Li, em algum lugar, que “o brasileiro é um português livre”. Não sei se concordo integralmente, mas não deixa de ser um tanto quanto real. Abraçamos mais, gritamos mais — na vida e no futebol. Esse cenário de improviso e informalidade, acaba por ser ideal para uma figura como Jorge Jesus, que parece nunca ter se adaptado bem ao rigor e à pompa que se instalaram no futebol europeu.

Brasileiros, em geral, nutrem afeto gratuito pelos portugueses. É a memória do avô, do tio, do dono da padaria. Sim, o português simples, batalhador, que trabalha duro tanto quanto resmunga alto. Não conhecemos bem o português engravatado, bem sucedido, bonitão, de nome tradicional. Esses nunca chegaram até nós. Mas adoramos a simplicidade da cerveja e do tremoço que unem Brasil e Portugal em frente a uma boa partida de futebol.

Jorge Jesus é exatamente o tipo de português que o Brasil adora. E talvez o Brasil seja o cenário no qual Jorge Jesus finalmente sinta que não deve nada a ninguém. Em Portugal, primeiramente querem saber sua origem, se você pertence a uma família tradicional ou não, se estudou nas melhores escolas ou não. No Brasil ninguém quer saber disso. Somos todos filhos de imigrantes. Nascer na Amadora ou em Alvalade? Ninguém liga. Ser Jesus ou Chapalimaud? Ninguém liga. Ser filho do Sr.Virgolino ou do Dr. Melo de Vasconcelos? Ninguém liga.

Jorge Jesus e o Brasil são um encontro. E, para quem ama futebol, para quem ama o Brasil e ama Portugal, é impossível não celebrar. É impossível não torcer.
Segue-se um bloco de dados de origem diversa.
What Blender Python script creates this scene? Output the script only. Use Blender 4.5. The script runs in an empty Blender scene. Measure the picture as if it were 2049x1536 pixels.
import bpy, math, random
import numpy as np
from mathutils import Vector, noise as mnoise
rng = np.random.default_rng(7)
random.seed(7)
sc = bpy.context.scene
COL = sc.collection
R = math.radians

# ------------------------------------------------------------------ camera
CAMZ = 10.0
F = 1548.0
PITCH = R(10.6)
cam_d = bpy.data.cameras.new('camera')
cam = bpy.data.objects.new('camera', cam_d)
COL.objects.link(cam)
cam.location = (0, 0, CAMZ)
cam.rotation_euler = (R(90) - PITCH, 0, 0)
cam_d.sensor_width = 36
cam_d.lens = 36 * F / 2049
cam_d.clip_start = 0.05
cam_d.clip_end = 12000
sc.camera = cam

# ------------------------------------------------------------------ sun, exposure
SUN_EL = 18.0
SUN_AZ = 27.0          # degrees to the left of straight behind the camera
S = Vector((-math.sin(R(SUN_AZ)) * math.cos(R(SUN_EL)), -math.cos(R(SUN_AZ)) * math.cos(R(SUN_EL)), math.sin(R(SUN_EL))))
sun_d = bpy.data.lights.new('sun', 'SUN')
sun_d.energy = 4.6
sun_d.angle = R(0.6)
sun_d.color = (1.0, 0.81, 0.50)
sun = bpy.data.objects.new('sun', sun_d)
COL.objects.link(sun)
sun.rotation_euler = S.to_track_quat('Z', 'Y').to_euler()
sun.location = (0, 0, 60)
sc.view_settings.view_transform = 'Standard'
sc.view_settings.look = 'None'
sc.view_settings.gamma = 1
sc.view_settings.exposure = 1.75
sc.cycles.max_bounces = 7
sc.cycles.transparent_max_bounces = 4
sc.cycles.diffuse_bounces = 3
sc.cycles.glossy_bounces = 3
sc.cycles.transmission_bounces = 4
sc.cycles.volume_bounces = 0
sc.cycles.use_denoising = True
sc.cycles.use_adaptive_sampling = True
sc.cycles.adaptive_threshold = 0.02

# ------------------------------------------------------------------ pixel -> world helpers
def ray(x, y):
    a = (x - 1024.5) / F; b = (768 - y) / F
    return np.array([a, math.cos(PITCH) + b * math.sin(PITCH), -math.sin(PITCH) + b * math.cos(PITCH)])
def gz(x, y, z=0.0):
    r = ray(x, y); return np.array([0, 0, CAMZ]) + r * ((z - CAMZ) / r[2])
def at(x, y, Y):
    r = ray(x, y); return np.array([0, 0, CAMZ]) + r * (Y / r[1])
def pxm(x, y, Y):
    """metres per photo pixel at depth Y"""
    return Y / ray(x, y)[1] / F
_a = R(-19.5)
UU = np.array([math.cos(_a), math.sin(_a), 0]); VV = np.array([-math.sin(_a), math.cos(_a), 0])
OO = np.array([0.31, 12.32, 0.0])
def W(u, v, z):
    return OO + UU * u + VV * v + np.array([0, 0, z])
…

Desde que me entendo por gente, nunca perdi uma final da libertadores. Minha enteada, uma portuguesinha de 9 anos, ao assistir a final entre Boca e River em 2018 comigo, logo entendeu que aquilo era especial. Mas confesso que, para essa final de 2019, até data de voo eu alterei. Há quem não entenda. Mas há quem entenda perfeitamente. Boa sorte, Mister. A torcida pelo Flamengo está maior do que nunca.